Nonostante ciò, tutti finiranno
per essere sopraffatti: la stessa Satine, una Nicole Kidman dai capelli rossi
che richiama alla mente i volti malinconici dei dipinti di Henri de Toulouse-Lautrec
e delle locandine del Moulin, finirà per soccombere alla realtà del “mal du
siècle”.
Al di là della trama che
ricalca i drammi drammi shakesperiani, questo film è particolarmente
interessante per la ricchezza di citazioni, contaminazioni, omaggi, che non
decretano mancanza di creatività, tutt’altro!
La colonna sonora è ricca di
citazioni di musical ( “The sound of music”) e di canzoni di numerosi artisti
del calibro di Madonna, Elton John, Nirvana, Freddie Mercury, che si
inseriscono perfettamente nella cornice della storia.
La densità delle
contaminazioni rende l’atmosfera fiabesca e richiama alla mente non solo
Parigi,di cui il cantante bohemienne Rufus Wainwright è il più valido
rappresentante, ma anche
l’India, grazie ai favolosi
costumi e alla ricchezza di particolari esotici (la dimora a forma di
elefante).
Luhrmann si spinge fino agli
ambienti di Buenos Aires, con il sensuale tango argentino, e rende omaggio alle
fantasmagorie di Georges Melies nel duetto tra Christian e Satine sulla dimora
a forma di elefante: la luna che prende vita e intona un canto lirico ricorda
la luna del film “Le voyage dans la lune”.
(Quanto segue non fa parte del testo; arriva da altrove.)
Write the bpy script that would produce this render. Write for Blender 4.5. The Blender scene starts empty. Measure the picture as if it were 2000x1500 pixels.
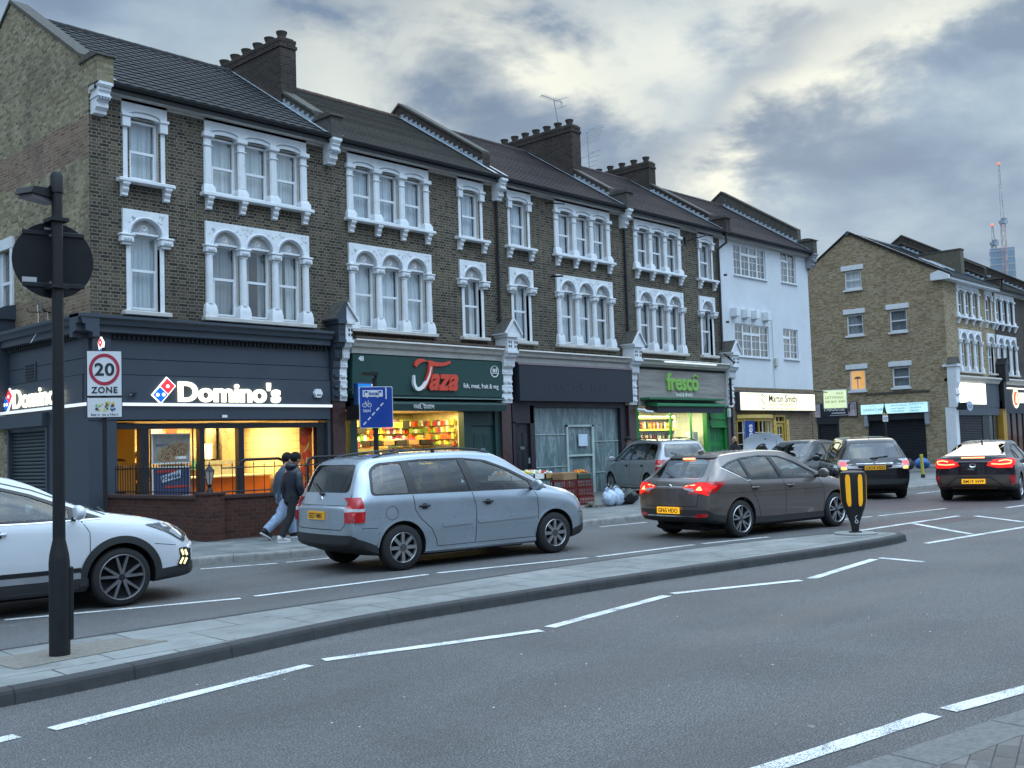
import bpy, math, random
from mathutils import Vector, Matrix, geometry
from mathutils.bvhtree import BVHTree
R = math.radians; PI = math.pi
S = bpy.context.scene; COL = S.collection
random.seed(7)
# camera
cd = bpy.data.cameras.new('camera'); cam = bpy.data.objects.new('camera', cd); COL.objects.link(cam)
cd.sensor_width = 36.0; cd.lens = 36.825; cd.clip_start = 0.1; cd.clip_end = 4000
M3 = Matrix(((0.6818715, -0.02215725, -0.73113632), (-0.7307585, -0.06477178, -0.67955621), (-0.0322999, 0.99765409, -0.06035763)))
cam.matrix_world = Matrix.Translation((0, 0, 1.65)) @ M3.to_4x4()
S.camera = cam
S.view_settings.view_transform = 'Standard'; S.view_settings.look = 'None'
S.view_settings.exposure = 0.0; S.view_settings.gamma = 1.0
S.cycles.max_bounces = 6; S.cycles.transparent_max_bounces = 12; S.cycles.glossy_bounces = 3; S.cycles.diffuse_bounces = 3
S.cycles.caustics_reflective = False; S.cycles.caustics_refractive = False; S.cycles.sample_clamp_indirect = 4.0
# world: dusk sky under broken cloud
SUN_EL, SUN_AZ = R(22), R(30)          # sun low behind the cloud, up the street
W = bpy.data.worlds.new('World'); S.world = W; W.use_nodes = True
nt = W.node_tree; N = nt.nodes; L = nt.links; N.clear()
def nd(t, tree=None, **k):
 n = (tree or nt).nodes.new(t)
 for a, b in k.items():
  if a in n.inputs: n.inputs[a].default_value = b
  else: setattr(n, a, b)
 return n
out = nd('ShaderNodeOutputWorld'); bg = nd('ShaderNodeBackground'); bg.inputs[1].default_value = 0.11
sky = nd('ShaderNodeTexSky'); sky.sky_type = 'NISHITA'; sky.sun_disc = False; sky.sun_elevation = SUN_EL
sky.sun_rotation = R(60); sky.air_density = 1.0; sky.dust_density = 2.0; sky.ozone_density = 3.0
tc = nd('ShaderNodeTexCoord'); sep = nd('ShaderNodeSeparateXYZ'); L.new(tc.outputs['Generated'], sep.inputs[0])
def wm(op, a, b=None, c=None, clamp=False):
 n = nd('ShaderNodeMath'); n.operation = op; n.use_clamp = clamp
 for i, v in enumerate((a, b, c)):
  if v is None: continue
  if isinstance(v, (int, float)): n.inputs[i].default_value = v
  else: L.new(v, n.inputs[i])
 return n.outputs[0]
zc = wm('ADD', wm('MAXIMUM', sep.outputs[2], 0.0), 0.10)
cx = wm('DIVIDE', sep.outputs[0], zc); cy = wm('DIVIDE', sep.outputs[1], zc)
rx = wm('ADD', wm('MULTIPLY', cx, 0.88), wm('MULTIPLY', cy, 0.47)); ry = wm('SUBTRACT', wm('MULTIPLY', cy, 0.88), wm('MULTIPLY', cx, 0.47))
cmb = nd('ShaderNodeCombineXYZ'); L.new(wm('MULTIPLY', rx, 0.55), cmb.inputs[0]); L.new(ry, cmb.inputs[1])
BREAKS = (((0.4512, -0.3185, -0.8337), (0.2875, -0.8325, 0.4736), (0.8449, 0.4534, 0.284), 0.19, .030, 1.1), ((0.0441, 0.4569, -0.8884), (0.687, -0.6595, -0.305), (0.7253, 0.5969, 0.343), 0.15, .045, .75), ((0.3167, 0.229, -0.9205), (0.5277, -0.8489, -0.0296), (0.7882, 0.4763, 0.3897), 0.22, .045, .7),
 ((-0.0477, 0.4447, -0.8944), (0.784, -0.5382, -0.3094), (0.619, 0.716, 0.3229), 0.12, .035, .5), ((0.6638, -0.1126, -0.7394), (0.5078, -0.658, 0.5561), (0.5491, 0.7446, 0.3796), 0.06, .05, .35))
def wnoise(scale, detail, rough, dist, off):
 mp = nd('ShaderNodeMapping'); mp.inputs[1].default_value = (off, off * .7, 0); L.new(cmb.outputs[0], mp.inputs[0])
 n = nd('ShaderNodeTexNoise'); n.inputs['Scale'].default_value = scale; n.inputs['Detail'].default_value = detail
 n.inputs['Roughness'].default_value = rough; n.inputs['Distortion'].default_value = dist; L.new(mp.outputs[0], n.inputs[0]); return n.outputs[0]
n1 = wnoise(0.55, 5, 0.48, 0.4, 3.1)
def snoise(scale, detail, rough, off, dist=.3):
 mp = nd('ShaderNodeMapping'); mp.inputs[1].default_value = (off, off * .6, -off); mp.inputs[3].default_value = (1, 1, 2.0); L.new(tc.outputs['Generated'], mp.inputs[0]); n = nd('ShaderNodeTexNoise'); n.inputs['Scale'].default_value = scale; n.inputs['Detail'].default_value = detail; n.inputs['Roughness'].default_value = rough; n.inputs['Distortion'].default_value = dist; L.new(mp.outputs[0], n.inputs[0]); return n.outputs[0]
n2 = snoise(3.2, 6, .5, 2.2, .12); n3 = snoise(8.0, 7, .56, 5.7, .2)
def ramp(v, stops, interp='EASE'):
 r = nd('ShaderNodeValToRGB'); cr = r.color_ramp; cr.interpolation = interp
 while len(cr.elements) < len(stops): cr.elements.new(.5)
 for e, (p, c) in zip(cr.elements, stops): e.position = p; e.color = (*c, 1) if len(c) == 3 else c
 L.new(v, r.inputs[0]); return r.outputs[0]
cover = wm('ADD', wm('ADD', wm('MULTIPLY', n1, 0.25), wm('MULTIPLY', n2, 0.50)), wm('MULTIPLY', n3, 0.25))
cloud = ramp(cover, [(0.38, (4.3, 5.0, 5.4)), (0.44, (3.2, 4.1, 4.9)), (0.49, (2.45, 3.3, 4.25)), (0.54, (1.85, 2.55, 3.5)), (0.62, (1.5, 2.1, 2.95))], 'LINEAR')
nrm = nd('ShaderNodeVectorMath'); nrm.operation = 'NORMALIZE'; L.new(tc.outputs['Generated'], nrm.inputs[0])
def vdot(v):
 d = nd('ShaderNodeVectorMath'); d.operation = 'DOT_PRODUCT'; L.new(nrm.outputs[0], d.inputs[0]); d.inputs[1].default_value = v; return d.outputs['Value']
wob = wm('MULTIPLY', wm('SUBTRACT', n2, 0.5), 0.20); wob2 = wm('MULTIPLY', wm('SUBTRACT', n3, 0.5), 0.20)
def brk(n, t, m, ln, w, k):
 d = wm('ADD', wm('ADD', vdot(n), wob), wob2); q = wm('ADD', wm('POWER', wm('ABSOLUTE', wm('DIVIDE', d, w)), 2.0), wm('POWER', wm('ABSOLUTE', wm('DIVIDE', vdot(t), ln)), 2.0))
 return wm('MULTIPLY', wm('POWER', 2.718, wm('MULTIPLY', q, -1.0)), wm('MULTIPLY', wm('GREATER_THAN', vdot(m), 0.0), k))
tex = wm('MULTIPLY', wm('SUBTRACT', 0.66, n3, None, True), 4.2, None, True)
brks = None
for a_ in BREAKS:
 b_ = brk(*a_); brks = b_ if brks is None else wm('ADD', brks, b_)
gl = wm('MULTIPLY', brks, tex, None, True)
gc = nd('ShaderNodeMixRGB'); gc.inputs[2].default_value = (7.4, 7.5, 6.5, 1); L.new(gl, gc.inputs[0]); L.new(cloud, gc.inputs[1])
zr = nd('ShaderNodeMapRange'); zr.interpolation_type = 'SMOOTHSTEP'; zr.inputs[1].default_value = .40; zr.inputs[2].default_value = .90; zr.inputs[3].default_value = 1.0; zr.inputs[4].default_value = 4.6; L.new(sep.outputs[2], zr.inputs[0])  # overhead sky brightened above the view to add ambient light
yr = nd('ShaderNodeMapRange'); yr.interpolation_type = 'SMOOTHSTEP'; yr.inputs[1].default_value = -.05; yr.inputs[2].default_value = -.55; yr.inputs[3].default_value = 1.0; yr.inputs[4].default_value = 2.1; L.new(sep.outputs[1], yr.inputs[0])  # unseen sky behind the viewer brightened to light facades and car sides
zm = nd('ShaderNodeVectorMath'); zm.operation = 'SCALE'; L.new(gc.outputs[0], zm.inputs[0]); L.new(wm('MULTIPLY', zr.outputs[0], yr.outputs[0]), zm.inputs['Scale'])
sd = Vector((0.80, 0.45, 0.40)).normalized()
mx = nd('ShaderNodeMixRGB'); mx.inputs[0].default_value = 0.985; L.new(sky.outputs[0], mx.inputs[1]); L.new(zm.outputs[0], mx.inputs[2])
L.new(mx.outputs[0], bg.inputs[0]); L.new(bg.outputs[0], out.inputs[0])
# weak sun through the cloud
sl = bpy.data.lights.new('sun', 'SUN'); sl.energy = 0.5; sl.angle = R(30); sl.color = (1.0, 0.95, 0.86)
so = bpy.data.objects.new('sun', sl); COL.objects.link(so); so.rotation_euler = sd.to_track_quat('Z', 'Y').to_euler()
S.view_settings.exposure = 0.22
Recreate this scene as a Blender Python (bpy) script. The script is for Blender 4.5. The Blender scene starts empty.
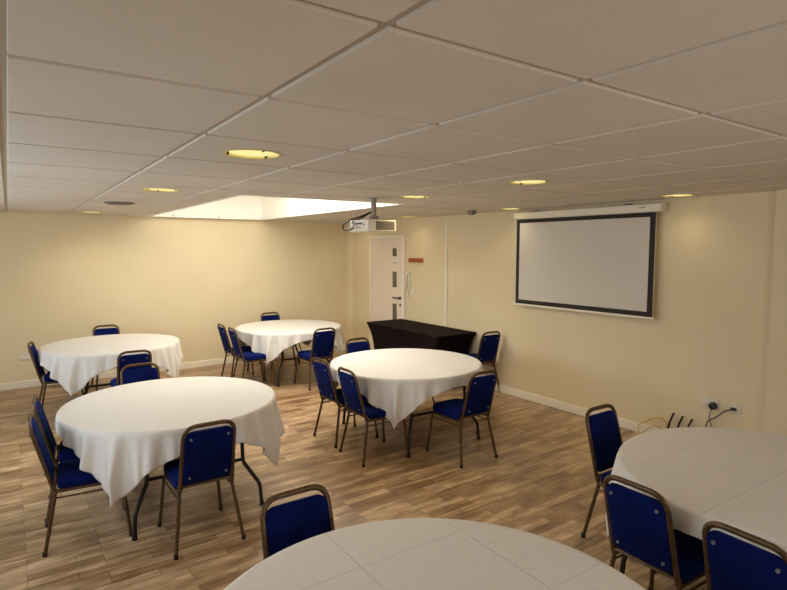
import bpy, bmesh, math, random
from mathutils import Vector, Matrix
PI = math.pi
sc = bpy.context.scene
COL = sc.collection
random.seed(7)

# ---------------------------------------------------------------- room numbers
EYE = 1.92            # camera height
CH = 2.406            # ceiling height
XR = 5.332            # right wall
YB = 9.05             # back wall
XL = -1.70            # left wall (outside the frame)
YF = -1.60            # wall behind the camera
TS, TX0, TY0 = 0.6994, 0.007, 1.040    # ceiling tile grid
TOP = 0.745           # table height
RT = 0.775            # table radius

# ---------------------------------------------------------------- materials
def srgb(r, g, b):
    f = lambda c: (c/255/12.92) if c/255 <= .04045 else ((c/255+.055)/1.055)**2.4
    return (f(r), f(g), f(b), 1)

def mat(name, col, rough=.6, metal=0, **kw):
    m = bpy.data.materials.new(name); m.use_nodes = True
    b = m.node_tree.nodes['Principled BSDF']
    b.inputs['Base Color'].default_value = col
    b.inputs['Roughness'].default_value = rough
    b.inputs['Metallic'].default_value = metal
    for k, v in kw.items():
        b.inputs[k.replace('_', ' ')].default_value = v
    return m

def nodes(m):
    nt = m.node_tree
    return nt, nt.nodes['Principled BSDF'], (lambda t, **k: _mk(nt, t, k))

def _mk(nt, t, k):
    n = nt.nodes.new(t)
    for a, b in k.items():
        setattr(n, a, b)
    return n

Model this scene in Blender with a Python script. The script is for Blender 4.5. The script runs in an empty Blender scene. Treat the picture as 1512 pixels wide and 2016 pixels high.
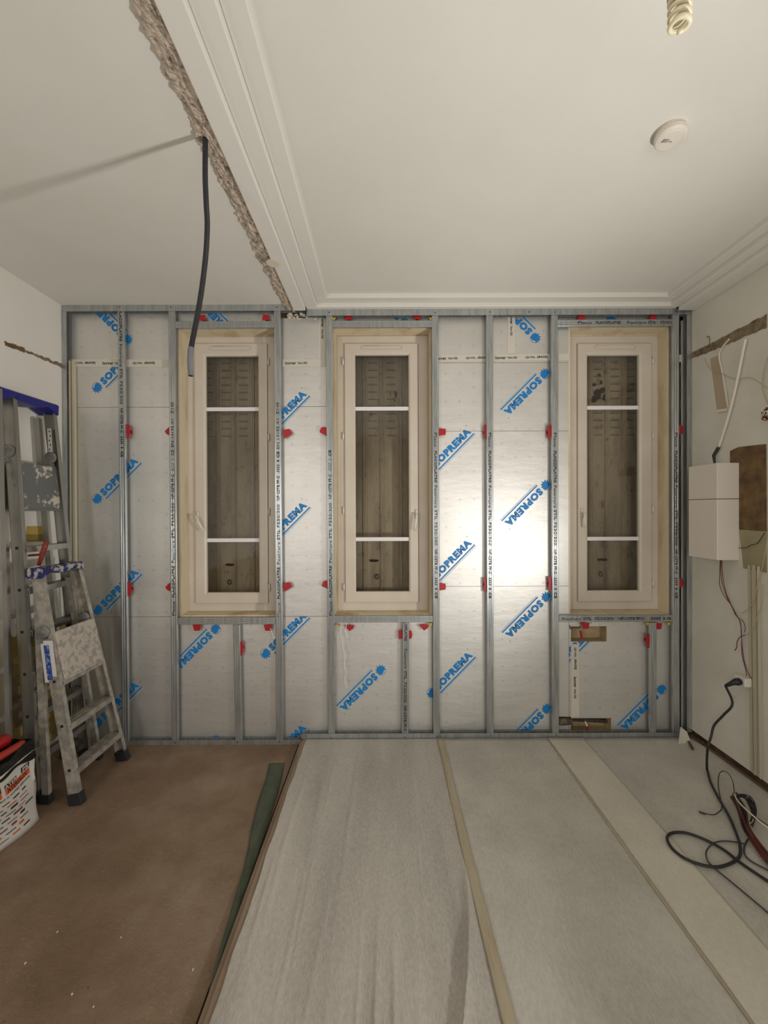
import bpy, bmesh, math, random
from mathutils import Vector, Matrix, Euler
random.seed(7)
C = bpy.context.scene.collection
R = math.radians

# ------------------------------------------------------------------ camera, light, exposure
F = 770.0
CAMLOC = Vector((0, 0, 1.59))
CAMROT = Euler((R(90 - 0.22), R(0.2), 0.0), 'XYZ')
cam_d = bpy.data.cameras.new('camera'); cam = bpy.data.objects.new('camera', cam_d); C.objects.link(cam)
cam_d.sensor_fit = 'HORIZONTAL'; cam_d.sensor_width = 36.0; cam_d.lens = F / 1512 * 36.0
cam_d.clip_start = 0.02; cam_d.clip_end = 50
# roll about the viewing axis (camera's local z), then look along +Y
CAMM = Matrix.Translation(CAMLOC) @ Matrix.Rotation(R(90 - 0.22), 4, 'X') @ Matrix.Rotation(R(0.2) * -1, 4, 'Z')
cam.matrix_world = CAMM
bpy.context.scene.camera = cam
sc = bpy.context.scene
sc.view_settings.view_transform = 'Standard'; sc.view_settings.look = 'None'
sc.view_settings.gamma = 1.0; sc.view_settings.use_curve_mapping = False
sc.view_settings.exposure = 0.27
w = bpy.data.worlds.new('world'); sc.world = w; w.use_nodes = True
w.node_tree.nodes['Background'].inputs[0].default_value = (0.05, 0.05, 0.055, 1)
w.node_tree.nodes['Background'].inputs[1].default_value = 1.0

def area(name, loc, target, size, energy, color, spread=180, sy=None):
    d = bpy.data.lights.new(name, 'AREA'); d.energy = energy; d.color = color
    d.size = size
    if sy: d.shape = 'RECTANGLE'; d.size_y = sy
    d.spread = R(spread)
    o = bpy.data.objects.new(name, d); C.objects.link(o); o.location = loc
    o.rotation_euler = (Vector(target) - Vector(loc)).to_track_quat('-Z', 'Y').to_euler()
    return o
area('work_lamp', (1.62, 0.80, 1.05), (-1.3, 1.5, 2.8), 0.13, 23.5, (1.0, 0.99, 0.96), spread=150)
area('rear_fill_right', (1.45, -1.85, 1.1), (0.35, 2, 1.3), 1.4, 22, (1.0, 0.99, 0.97), sy=2.1)  # added soft fill behind the camera; the room has no doorway here
area('rear_fill_left', (-1.72, -1.6, 1.6), (1.3, 2.2, 1.2), 0.7, 25, (1.0, 0.99, 0.97), sy=1.5)  # second added fill at the rear left, lifts the ambient level

# ------------------------------------------------------------------ pixel -> point on a real plane of the room
M3 = CAMM.to_3x3()
def ray(px, py): return M3 @ Vector(((px - 756) / F, (1008 - py) / F, -1.0))
def onY(px, py, Y): d = ray(px, py); return CAMLOC + d * (Y / d.y)
def onX(px, py, X): d = ray(px, py); return CAMLOC + d * (X / d.x)
def onZ(px, py, Z): d = ray(px, py); return CAMLOC + d * ((Z - CAMLOC.z) / d.z)

# ------------------------------------------------------------------ object helpers
def tag(o, label=None, cat=None, group=None, kind=None):
    if label: o['label'] = label
    if cat: o['category'] = cat
    if group: o['group'] = group
    if kind: o['kind'] = kind
    return o
def empty(name, loc, label=None, cat=None, group=None, kind=None):
    o = bpy.data.objects.new(name, None); C.objects.link(o); o.location = loc
    o.empty_display_size = 0.05
    return tag(o, label, cat, group, kind)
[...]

Dunque è una contaminazione
di elementi non negativa: Baz Luhrmann riesce a fondere il tutto in un’atmosfera barocca e originale.
Per i sognatori è un modo per
ripercorrere un’epoca favolosa…, per i romantici è la storia “di un tempo, di
un luogo, di persone, ma soprattutto una storia d’amore”: da non perdere.